Stored data entries:
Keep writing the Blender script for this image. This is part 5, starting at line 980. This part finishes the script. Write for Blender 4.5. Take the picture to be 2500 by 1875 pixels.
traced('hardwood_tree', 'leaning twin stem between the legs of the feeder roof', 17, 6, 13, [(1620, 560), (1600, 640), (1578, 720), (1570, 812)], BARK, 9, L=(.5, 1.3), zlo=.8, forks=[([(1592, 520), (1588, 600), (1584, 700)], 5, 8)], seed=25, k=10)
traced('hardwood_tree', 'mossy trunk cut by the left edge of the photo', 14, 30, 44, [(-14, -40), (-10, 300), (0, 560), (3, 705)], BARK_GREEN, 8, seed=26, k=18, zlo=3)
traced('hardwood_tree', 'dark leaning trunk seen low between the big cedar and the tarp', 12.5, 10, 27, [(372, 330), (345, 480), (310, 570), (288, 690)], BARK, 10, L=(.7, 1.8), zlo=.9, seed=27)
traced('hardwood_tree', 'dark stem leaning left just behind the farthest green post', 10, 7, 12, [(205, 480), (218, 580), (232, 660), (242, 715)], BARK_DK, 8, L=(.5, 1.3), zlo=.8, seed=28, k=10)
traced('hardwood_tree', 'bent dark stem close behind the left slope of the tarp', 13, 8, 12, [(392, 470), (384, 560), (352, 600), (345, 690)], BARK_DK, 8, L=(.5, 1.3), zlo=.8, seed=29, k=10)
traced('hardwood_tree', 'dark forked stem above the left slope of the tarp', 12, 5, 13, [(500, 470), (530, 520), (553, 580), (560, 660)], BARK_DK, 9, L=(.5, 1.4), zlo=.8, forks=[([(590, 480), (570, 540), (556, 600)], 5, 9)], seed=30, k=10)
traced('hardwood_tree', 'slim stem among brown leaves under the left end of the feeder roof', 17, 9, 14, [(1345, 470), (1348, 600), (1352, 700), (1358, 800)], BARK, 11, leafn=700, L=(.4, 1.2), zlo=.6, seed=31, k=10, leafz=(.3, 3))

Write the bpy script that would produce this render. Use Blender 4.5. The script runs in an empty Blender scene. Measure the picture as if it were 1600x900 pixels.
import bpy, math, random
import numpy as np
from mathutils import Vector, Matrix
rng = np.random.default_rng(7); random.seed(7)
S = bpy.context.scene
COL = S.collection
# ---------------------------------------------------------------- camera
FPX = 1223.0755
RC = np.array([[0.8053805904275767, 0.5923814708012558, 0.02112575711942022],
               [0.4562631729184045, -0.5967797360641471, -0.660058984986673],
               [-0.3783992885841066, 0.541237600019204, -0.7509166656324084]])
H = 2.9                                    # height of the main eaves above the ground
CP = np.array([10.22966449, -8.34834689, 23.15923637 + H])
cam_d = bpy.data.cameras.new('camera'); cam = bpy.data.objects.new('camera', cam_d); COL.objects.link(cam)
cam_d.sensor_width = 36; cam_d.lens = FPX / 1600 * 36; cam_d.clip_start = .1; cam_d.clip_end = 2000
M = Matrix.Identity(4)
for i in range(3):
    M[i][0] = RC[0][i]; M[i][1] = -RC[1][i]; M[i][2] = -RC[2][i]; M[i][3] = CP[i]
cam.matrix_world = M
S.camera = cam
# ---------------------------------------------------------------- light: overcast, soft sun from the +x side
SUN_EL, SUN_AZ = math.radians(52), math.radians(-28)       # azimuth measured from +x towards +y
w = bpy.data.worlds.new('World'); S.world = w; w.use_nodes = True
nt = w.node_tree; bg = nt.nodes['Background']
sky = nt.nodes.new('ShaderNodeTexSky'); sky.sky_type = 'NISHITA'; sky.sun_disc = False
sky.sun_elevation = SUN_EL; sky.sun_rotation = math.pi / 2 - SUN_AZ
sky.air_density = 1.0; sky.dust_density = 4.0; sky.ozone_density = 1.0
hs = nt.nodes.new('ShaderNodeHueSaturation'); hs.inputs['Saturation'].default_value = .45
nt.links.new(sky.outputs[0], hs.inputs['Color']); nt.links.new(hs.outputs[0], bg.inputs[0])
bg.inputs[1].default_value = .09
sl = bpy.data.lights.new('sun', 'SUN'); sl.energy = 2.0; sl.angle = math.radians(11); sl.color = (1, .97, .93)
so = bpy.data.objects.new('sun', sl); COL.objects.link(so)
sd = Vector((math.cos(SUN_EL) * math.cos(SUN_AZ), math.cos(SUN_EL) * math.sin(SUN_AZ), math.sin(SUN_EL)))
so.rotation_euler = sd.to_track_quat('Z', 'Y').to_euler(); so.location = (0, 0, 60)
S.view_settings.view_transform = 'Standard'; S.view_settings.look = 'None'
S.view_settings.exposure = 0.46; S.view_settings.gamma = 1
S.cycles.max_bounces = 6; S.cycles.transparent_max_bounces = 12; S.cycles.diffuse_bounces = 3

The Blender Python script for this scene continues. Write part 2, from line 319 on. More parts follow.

* Short exercise
Exact output of every entry is required.

* Exercise response
Keep writing the Blender script for this image. This is part 5, starting at line 980. This part finishes the script. Write for Blender 4.5. Take the picture to be 2500 by 1875 pixels.
traced('hardwood_tree', 'leaning twin stem between the legs of the feeder roof', 17, 6, 13, [(1620, 560), (1600, 640), (1578, 720), (1570, 812)], BARK, 9, L=(.5, 1.3), zlo=.8, forks=[([(1592, 520), (1588, 600), (1584, 700)], 5, 8)], seed=25, k=10)
traced('hardwood_tree', 'mossy trunk cut by the left edge of the photo', 14, 30, 44, [(-14, -40), (-10, 300), (0, 560), (3, 705)], BARK_GREEN, 8, seed=26, k=18, zlo=3)
traced('hardwood_tree', 'dark leaning trunk seen low between the big cedar and the tarp', 12.5, 10, 27, [(372, 330), (345, 480), (310, 570), (288, 690)], BARK, 10, L=(.7, 1.8), zlo=.9, seed=27)
traced('hardwood_tree', 'dark stem leaning left just behind the farthest green post', 10, 7, 12, [(205, 480), (218, 580), (232, 660), (242, 715)], BARK_DK, 8, L=(.5, 1.3), zlo=.8, seed=28, k=10)
traced('hardwood_tree', 'bent dark stem close behind the left slope of the tarp', 13, 8, 12, [(392, 470), (384, 560), (352, 600), (345, 690)], BARK_DK, 8, L=(.5, 1.3), zlo=.8, seed=29, k=10)
traced('hardwood_tree', 'dark forked stem above the left slope of the tarp', 12, 5, 13, [(500, 470), (530, 520), (553, 580), (560, 660)], BARK_DK, 9, L=(.5, 1.4), zlo=.8, forks=[([(590, 480), (570, 540), (556, 600)], 5, 9)], seed=30, k=10)
traced('hardwood_tree', 'slim stem among brown leaves under the left end of the feeder roof', 17, 9, 14, [(1345, 470), (1348, 600), (1352, 700), (1358, 800)], BARK, 11, leafn=700, L=(.4, 1.2), zlo=.6, seed=31, k=10, leafz=(.3, 3))

Write the bpy script that would produce this render. Use Blender 4.5. The script runs in an empty Blender scene. Measure the picture as if it were 1600x900 pixels.
import bpy, math, random
import numpy as np
from mathutils import Vector, Matrix
rng = np.random.default_rng(7); random.seed(7)
S = bpy.context.scene
COL = S.collection
# ---------------------------------------------------------------- camera
FPX = 1223.0755
RC = np.array([[0.8053805904275767, 0.5923814708012558, 0.02112575711942022],
               [0.4562631729184045, -0.5967797360641471, -0.660058984986673],
               [-0.3783992885841066, 0.541237600019204, -0.7509166656324084]])
H = 2.9                                    # height of the main eaves above the ground
CP = np.array([10.22966449, -8.34834689, 23.15923637 + H])
cam_d = bpy.data.cameras.new('camera'); cam = bpy.data.objects.new('camera', cam_d); COL.objects.link(cam)
cam_d.sensor_width = 36; cam_d.lens = FPX / 1600 * 36; cam_d.clip_start = .1; cam_d.clip_end = 2000
M = Matrix.Identity(4)
for i in range(3):
    M[i][0] = RC[0][i]; M[i][1] = -RC[1][i]; M[i][2] = -RC[2][i]; M[i][3] = CP[i]
cam.matrix_world = M
S.camera = cam
# ---------------------------------------------------------------- light: overcast, soft sun from the +x side
SUN_EL, SUN_AZ = math.radians(52), math.radians(-28)       # azimuth measured from +x towards +y
w = bpy.data.worlds.new('World'); S.world = w; w.use_nodes = True
nt = w.node_tree; bg = nt.nodes['Background']
sky = nt.nodes.new('ShaderNodeTexSky'); sky.sky_type = 'NISHITA'; sky.sun_disc = False
sky.sun_elevation = SUN_EL; sky.sun_rotation = math.pi / 2 - SUN_AZ
sky.air_density = 1.0; sky.dust_density = 4.0; sky.ozone_density = 1.0
hs = nt.nodes.new('ShaderNodeHueSaturation'); hs.inputs['Saturation'].default_value = .45
nt.links.new(sky.outputs[0], hs.inputs['Color']); nt.links.new(hs.outputs[0], bg.inputs[0])
bg.inputs[1].default_value = .09
sl = bpy.data.lights.new('sun', 'SUN'); sl.energy = 2.0; sl.angle = math.radians(11); sl.color = (1, .97, .93)
so = bpy.data.objects.new('sun', sl); COL.objects.link(so)
sd = Vector((math.cos(SUN_EL) * math.cos(SUN_AZ), math.cos(SUN_EL) * math.sin(SUN_AZ), math.sin(SUN_EL)))
so.rotation_euler = sd.to_track_quat('Z', 'Y').to_euler(); so.location = (0, 0, 60)
S.view_settings.view_transform = 'Standard'; S.view_settings.look = 'None'
S.view_settings.exposure = 0.46; S.view_settings.gamma = 1
S.cycles.max_bounces = 6; S.cycles.transparent_max_bounces = 12; S.cycles.diffuse_bounces = 3

The Blender Python script for this scene continues. Write part 2, from line 319 on. More parts follow.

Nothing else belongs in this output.